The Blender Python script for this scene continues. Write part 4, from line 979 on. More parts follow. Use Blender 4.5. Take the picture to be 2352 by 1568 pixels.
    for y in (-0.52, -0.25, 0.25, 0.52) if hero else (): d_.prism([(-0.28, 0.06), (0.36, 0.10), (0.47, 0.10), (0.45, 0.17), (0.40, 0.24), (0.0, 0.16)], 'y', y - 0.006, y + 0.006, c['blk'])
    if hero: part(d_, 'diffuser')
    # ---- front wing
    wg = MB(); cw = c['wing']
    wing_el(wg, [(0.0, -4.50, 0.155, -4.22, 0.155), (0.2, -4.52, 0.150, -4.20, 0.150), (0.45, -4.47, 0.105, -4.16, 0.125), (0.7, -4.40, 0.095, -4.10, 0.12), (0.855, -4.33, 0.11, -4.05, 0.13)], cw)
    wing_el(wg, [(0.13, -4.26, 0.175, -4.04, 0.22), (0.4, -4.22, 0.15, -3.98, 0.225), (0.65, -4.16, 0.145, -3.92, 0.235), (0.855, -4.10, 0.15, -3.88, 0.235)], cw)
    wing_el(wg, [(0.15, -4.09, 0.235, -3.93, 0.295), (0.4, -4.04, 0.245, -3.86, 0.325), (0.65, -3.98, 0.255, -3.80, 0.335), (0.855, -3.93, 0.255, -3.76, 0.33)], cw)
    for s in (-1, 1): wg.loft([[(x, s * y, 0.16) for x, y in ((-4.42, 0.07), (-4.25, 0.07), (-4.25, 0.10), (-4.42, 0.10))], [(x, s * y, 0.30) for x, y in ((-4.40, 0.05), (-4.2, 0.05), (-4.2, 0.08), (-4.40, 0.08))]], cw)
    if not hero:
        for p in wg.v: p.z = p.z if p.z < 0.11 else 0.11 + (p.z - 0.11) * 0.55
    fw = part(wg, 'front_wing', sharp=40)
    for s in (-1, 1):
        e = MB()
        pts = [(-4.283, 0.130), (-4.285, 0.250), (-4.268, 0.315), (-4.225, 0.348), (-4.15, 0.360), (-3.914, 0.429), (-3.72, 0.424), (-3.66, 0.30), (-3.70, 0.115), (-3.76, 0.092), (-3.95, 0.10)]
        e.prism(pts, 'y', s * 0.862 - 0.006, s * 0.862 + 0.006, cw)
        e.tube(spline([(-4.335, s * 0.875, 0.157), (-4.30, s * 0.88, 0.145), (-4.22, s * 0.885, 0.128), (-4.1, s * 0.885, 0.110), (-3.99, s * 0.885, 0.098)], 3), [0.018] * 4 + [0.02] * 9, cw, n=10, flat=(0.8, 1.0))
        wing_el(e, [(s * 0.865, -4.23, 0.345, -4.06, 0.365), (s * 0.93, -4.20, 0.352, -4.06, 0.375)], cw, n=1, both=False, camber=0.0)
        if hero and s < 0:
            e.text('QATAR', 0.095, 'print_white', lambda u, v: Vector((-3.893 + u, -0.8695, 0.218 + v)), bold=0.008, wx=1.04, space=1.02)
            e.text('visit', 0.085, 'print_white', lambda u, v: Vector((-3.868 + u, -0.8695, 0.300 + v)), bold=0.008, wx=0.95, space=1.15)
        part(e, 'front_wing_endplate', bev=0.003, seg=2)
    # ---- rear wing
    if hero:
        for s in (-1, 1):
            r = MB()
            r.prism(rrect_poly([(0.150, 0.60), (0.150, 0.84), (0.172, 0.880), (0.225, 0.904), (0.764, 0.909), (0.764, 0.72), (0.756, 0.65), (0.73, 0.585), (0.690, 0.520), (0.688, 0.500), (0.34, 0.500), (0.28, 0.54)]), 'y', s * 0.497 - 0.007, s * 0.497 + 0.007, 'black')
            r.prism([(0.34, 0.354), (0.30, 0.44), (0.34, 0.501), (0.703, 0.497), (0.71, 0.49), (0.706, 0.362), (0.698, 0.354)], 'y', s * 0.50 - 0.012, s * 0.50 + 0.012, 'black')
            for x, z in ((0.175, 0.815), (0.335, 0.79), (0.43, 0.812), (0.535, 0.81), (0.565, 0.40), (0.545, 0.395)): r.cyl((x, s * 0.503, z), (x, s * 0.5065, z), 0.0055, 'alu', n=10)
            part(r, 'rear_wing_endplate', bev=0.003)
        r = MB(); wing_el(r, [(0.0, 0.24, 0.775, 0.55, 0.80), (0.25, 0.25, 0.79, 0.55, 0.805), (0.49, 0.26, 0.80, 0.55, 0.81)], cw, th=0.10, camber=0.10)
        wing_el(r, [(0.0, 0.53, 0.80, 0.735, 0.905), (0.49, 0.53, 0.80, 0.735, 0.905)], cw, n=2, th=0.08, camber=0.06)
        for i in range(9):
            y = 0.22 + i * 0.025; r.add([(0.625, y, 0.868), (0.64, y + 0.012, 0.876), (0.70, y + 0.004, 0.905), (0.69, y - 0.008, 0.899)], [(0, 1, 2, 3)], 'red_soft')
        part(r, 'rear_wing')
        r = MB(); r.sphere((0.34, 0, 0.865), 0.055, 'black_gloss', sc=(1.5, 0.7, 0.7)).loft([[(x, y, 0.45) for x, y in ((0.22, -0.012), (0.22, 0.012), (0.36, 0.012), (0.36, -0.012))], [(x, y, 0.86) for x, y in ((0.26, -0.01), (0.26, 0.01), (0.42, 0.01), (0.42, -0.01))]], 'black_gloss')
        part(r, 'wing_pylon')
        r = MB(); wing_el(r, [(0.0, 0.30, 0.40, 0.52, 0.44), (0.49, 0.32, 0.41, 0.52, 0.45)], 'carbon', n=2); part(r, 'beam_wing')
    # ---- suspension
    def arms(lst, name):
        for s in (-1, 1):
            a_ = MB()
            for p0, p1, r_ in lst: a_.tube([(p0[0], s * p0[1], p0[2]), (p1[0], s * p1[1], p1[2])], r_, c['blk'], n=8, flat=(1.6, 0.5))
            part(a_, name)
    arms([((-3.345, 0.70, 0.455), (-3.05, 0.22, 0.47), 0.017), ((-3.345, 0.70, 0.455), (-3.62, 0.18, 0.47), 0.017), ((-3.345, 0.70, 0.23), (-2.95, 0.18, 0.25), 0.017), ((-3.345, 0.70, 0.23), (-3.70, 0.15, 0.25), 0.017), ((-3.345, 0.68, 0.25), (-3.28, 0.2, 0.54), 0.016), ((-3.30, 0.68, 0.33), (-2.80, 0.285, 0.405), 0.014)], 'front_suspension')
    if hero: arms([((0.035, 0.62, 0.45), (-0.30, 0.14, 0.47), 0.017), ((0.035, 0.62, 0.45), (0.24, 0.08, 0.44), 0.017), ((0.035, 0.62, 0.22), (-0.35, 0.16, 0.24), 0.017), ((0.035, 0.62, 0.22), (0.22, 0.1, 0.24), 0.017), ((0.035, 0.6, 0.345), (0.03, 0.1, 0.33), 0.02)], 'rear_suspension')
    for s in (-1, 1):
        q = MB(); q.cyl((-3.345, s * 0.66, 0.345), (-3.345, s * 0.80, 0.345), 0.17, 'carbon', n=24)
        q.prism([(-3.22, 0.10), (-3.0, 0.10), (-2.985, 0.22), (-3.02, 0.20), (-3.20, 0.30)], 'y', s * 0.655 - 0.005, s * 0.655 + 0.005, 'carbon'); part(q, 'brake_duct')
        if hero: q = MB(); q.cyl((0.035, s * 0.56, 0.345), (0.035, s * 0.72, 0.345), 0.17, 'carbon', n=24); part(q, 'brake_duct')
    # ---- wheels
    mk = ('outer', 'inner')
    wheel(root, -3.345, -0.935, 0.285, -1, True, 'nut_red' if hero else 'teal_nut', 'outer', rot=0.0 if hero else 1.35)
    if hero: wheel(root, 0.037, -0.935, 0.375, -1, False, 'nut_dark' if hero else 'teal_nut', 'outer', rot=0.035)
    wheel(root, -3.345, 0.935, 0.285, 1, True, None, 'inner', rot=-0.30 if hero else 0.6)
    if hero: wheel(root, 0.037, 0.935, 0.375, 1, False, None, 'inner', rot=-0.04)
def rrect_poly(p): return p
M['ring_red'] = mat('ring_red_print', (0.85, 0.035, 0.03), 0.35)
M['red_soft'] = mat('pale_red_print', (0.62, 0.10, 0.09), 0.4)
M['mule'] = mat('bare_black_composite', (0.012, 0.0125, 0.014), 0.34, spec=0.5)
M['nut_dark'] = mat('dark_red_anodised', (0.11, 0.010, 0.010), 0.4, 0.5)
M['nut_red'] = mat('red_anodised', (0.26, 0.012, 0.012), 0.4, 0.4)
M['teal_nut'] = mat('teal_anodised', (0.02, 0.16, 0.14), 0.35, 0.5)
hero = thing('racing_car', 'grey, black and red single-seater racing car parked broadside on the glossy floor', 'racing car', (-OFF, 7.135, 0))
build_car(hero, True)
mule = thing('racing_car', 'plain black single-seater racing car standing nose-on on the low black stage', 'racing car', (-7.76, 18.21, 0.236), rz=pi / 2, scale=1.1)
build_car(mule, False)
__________
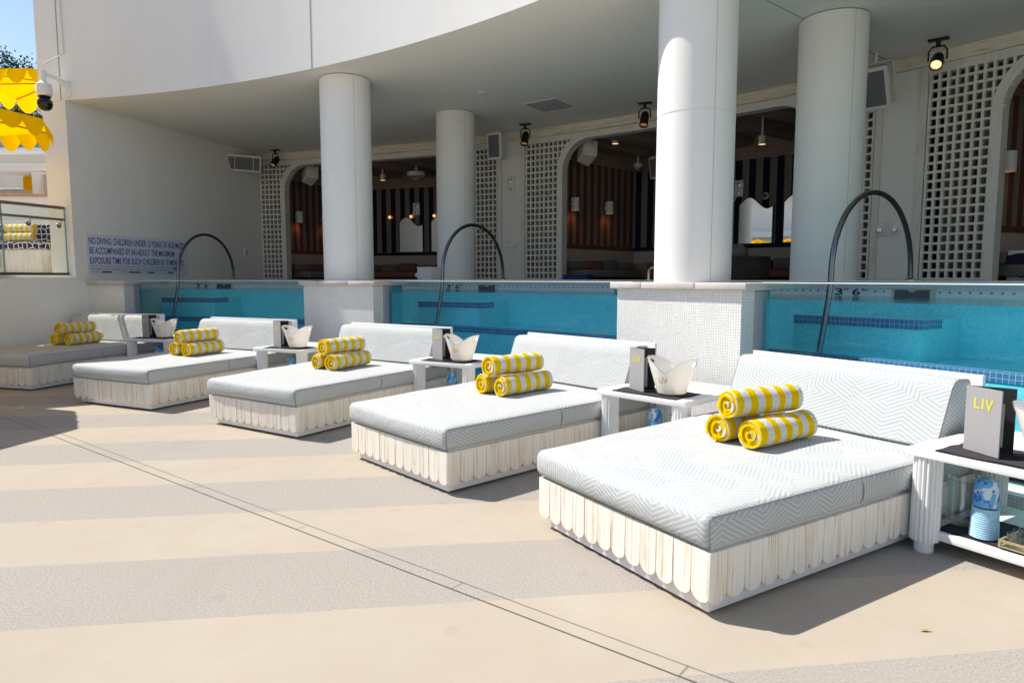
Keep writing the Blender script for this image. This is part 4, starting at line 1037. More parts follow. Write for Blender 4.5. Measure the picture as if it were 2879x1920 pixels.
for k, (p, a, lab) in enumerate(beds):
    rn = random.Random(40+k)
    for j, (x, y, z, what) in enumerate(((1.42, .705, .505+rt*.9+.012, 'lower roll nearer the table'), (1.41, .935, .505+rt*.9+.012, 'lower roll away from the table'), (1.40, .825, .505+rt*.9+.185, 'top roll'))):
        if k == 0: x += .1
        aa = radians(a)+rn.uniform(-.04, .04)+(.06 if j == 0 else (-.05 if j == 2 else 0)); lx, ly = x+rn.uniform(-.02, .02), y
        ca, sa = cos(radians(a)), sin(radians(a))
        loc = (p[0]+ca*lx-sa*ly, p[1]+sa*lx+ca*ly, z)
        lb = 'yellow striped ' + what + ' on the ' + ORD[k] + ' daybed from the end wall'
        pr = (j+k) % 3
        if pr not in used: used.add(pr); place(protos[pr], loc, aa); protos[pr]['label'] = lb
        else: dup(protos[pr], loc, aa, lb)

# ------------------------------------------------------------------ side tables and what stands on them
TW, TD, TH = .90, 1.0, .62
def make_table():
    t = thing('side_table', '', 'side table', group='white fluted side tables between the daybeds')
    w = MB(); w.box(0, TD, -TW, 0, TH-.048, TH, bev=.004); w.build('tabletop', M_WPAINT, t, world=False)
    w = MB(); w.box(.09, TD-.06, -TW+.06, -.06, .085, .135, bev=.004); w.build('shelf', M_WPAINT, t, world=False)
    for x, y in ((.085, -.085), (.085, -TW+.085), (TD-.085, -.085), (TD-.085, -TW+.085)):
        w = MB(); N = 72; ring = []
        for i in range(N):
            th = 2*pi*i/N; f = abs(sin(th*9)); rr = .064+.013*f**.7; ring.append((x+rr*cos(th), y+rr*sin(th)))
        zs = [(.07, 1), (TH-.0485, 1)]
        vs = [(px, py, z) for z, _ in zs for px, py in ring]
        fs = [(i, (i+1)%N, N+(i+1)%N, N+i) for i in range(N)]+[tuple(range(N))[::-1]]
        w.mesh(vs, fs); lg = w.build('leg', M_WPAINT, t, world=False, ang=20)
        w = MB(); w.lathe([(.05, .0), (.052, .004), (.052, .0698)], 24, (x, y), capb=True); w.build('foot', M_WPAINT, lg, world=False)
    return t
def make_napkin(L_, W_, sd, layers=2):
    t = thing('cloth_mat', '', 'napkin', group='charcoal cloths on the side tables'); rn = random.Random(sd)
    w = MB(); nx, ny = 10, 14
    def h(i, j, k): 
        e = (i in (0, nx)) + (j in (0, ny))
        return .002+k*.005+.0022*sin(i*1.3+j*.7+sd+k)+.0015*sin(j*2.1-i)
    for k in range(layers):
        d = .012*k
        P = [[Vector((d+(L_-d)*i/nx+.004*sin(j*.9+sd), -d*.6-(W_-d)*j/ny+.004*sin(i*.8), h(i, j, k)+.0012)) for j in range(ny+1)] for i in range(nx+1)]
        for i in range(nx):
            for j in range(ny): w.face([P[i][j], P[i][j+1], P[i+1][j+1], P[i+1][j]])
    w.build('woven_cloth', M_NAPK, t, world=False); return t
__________
AIM = Find all lines with "script" in them and copy each one.

RESULT FOR THIS TASK =
The Blender Python script for this scene continues. Write part 4, from line 979 on. More parts follow. Use Blender 4.5. Take the picture to be 2352 by 1568 pixels.
Keep writing the Blender script for this image. This is part 4, starting at line 1037. More parts follow. Write for Blender 4.5. Measure the picture as if it were 2879x1920 pixels.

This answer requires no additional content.